Belle parole a cui non possono non seguire i fatti, specialmente dopo anni di promesse e delusioni. Il fatto, però, che proprio i vignaioli non siano ancora i primi ambasciatori di questo vino (accade purtroppo anche per altre tipologie piemontesi) indica che ci deve essere non solo un cambio di passo a livello industriale e commerciale, ma anche una nuova mentalità che attribuisca ai viticoltori il ruolo di primi testimonial del vino prodotto che le loro uve. Insomma gli uomini e le donne delle vigne devono sentirsi coinvolti, essere protagonisti e riappropriarsi di una sorta di coscienza di classe che rinverdisca l’orgoglio di appartenere ad una filiera vincente, celebre in tutto il mondo, con enormi potenzialità ancora inespressa, una “macchina da guerra enologia” non seconda a nessuno e che può anche dire molte cose a livello mondiale. Il Piemonte del vino è tutto questo e deve ricordarselo.
In questo senso le conclusioni dell’assessore regionale Giorgio Ferrero: «È cambiato il mondo e dobbiamo avere il coraggio di cambiare le doc – ha avvertito l’esponente politico – . Parliamo di territorio – ha continuato -, ma quanti bar nella zona di produzione propongono il Brachetto?». Un discorso sempre ribadito, a più livelli, che stenta ad essere attuato proprio per quel cambio di mentalità che ancora non c’è.

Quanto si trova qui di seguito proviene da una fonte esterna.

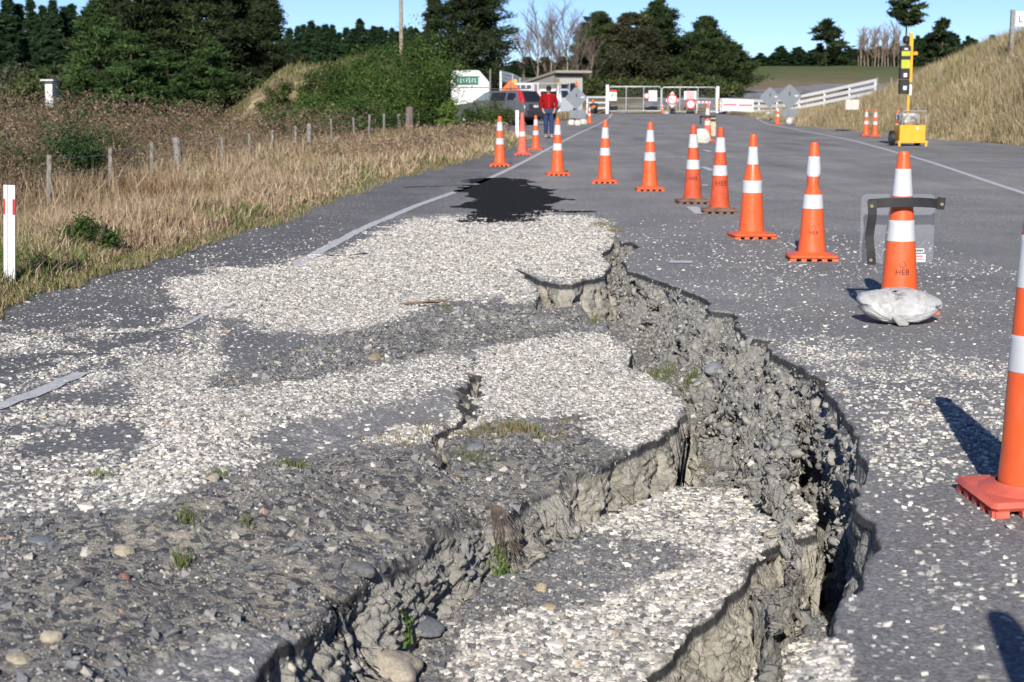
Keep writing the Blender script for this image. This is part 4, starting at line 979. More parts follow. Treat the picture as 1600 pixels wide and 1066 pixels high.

A margine del convegno qualche commento raccolto tra il pubblico. C’è chi lancia la croce addosso al Consorzio «che non ha saputo gestire la crisi lasciando gli agricoltori a portare la croce», chi contesta i dati, soprattutto quelli del reddito agricolo: «I viticoltori hanno preso meno di 5 mila euro ad ettaro», e chi contraddice questa posizione: «quelli del Brachetto parlassero con quelli della Barbera che fanno fatica a portare a casa 2/3 mila euro ad ettaro».
E mentre le viti di brachetto, come tutte le altre, stanno germogliando sulle colline degli aromatici del 45° parallelo, qui si discute e ci si guarda in cagnesco. Forse è tutto normale. Per lo standard piemontese. Anche se sarebbe più opportuno fare sistema, porsi degli obiettivi comuni, magari lasciare da parte preconcetti e diffidenze.
Ce la faranno almeno quelli del Brachetto?